Em face do exposto, julgo PROCEDENTE o pedido de ELENIR DUTRA DE CAMPOS, nos autos da ação de reparação de danos ajuizada em detrimento de CÂMARA DE DIRIGENTES LOJISTAS, para o fim de determinar a exclusão do cadastro em desfavor da autora e condenar a demandada ao pagamento de indenização, por dano moral, em valor equivalente a R$ 2.000,00 (dois mil reais), corrigidos pelo IGP-M desde a data da prolação desta sentença, e acrescido de juros de mora de 12% ao ano, a contar da presente data, na esteira de decisão semelhante da Corte Gaúcha3.

Considerando que sucumbente, condeno a ré ao pagamento das custas e honorários advocatícios, os quais vão arbitrados em 20% sobre o valor da causa, forte nos artigos 20, § 3, do Código de Processo Civil.
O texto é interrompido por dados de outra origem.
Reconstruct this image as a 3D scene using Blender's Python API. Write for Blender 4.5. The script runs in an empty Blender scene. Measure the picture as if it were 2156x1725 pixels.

Cientifiquem-se as partes que, em não havendo pagamento no prazo de 15 dias após o trânsito em julgado da presente decisão, haverá incidência, sobre o total da condenação, de multa correspondente a 10%, nos termos do artigo 475-J do Código de Processo Civil.

Publique-se.
Registre-se.
Intimem-se.
Porto Alegre, 17 de maio de 2010.

Jane Maria Kohler Vidal,
Juíza de Direito


1 - Limberger, Têmis. O direito à intimidade na era da Informática. A necessidade de proteção dos dados pessoais. Porto Alegre, Editora Livraria do Advogado, 2007, pg. 200.

2 - CAVALIERI FILHO, SÉRGIO. Programa de Responsabilidade Civil. 6ed. Editora Malheiros, São Paulo/SP, 2005, pg. 116.

3 - Apelação Cível, nº 70030285670 , Nona Câmara Cível, Tribunal de Justiça do RS, Relator: Odone Sanguiné, Julgado em 02/09/2009.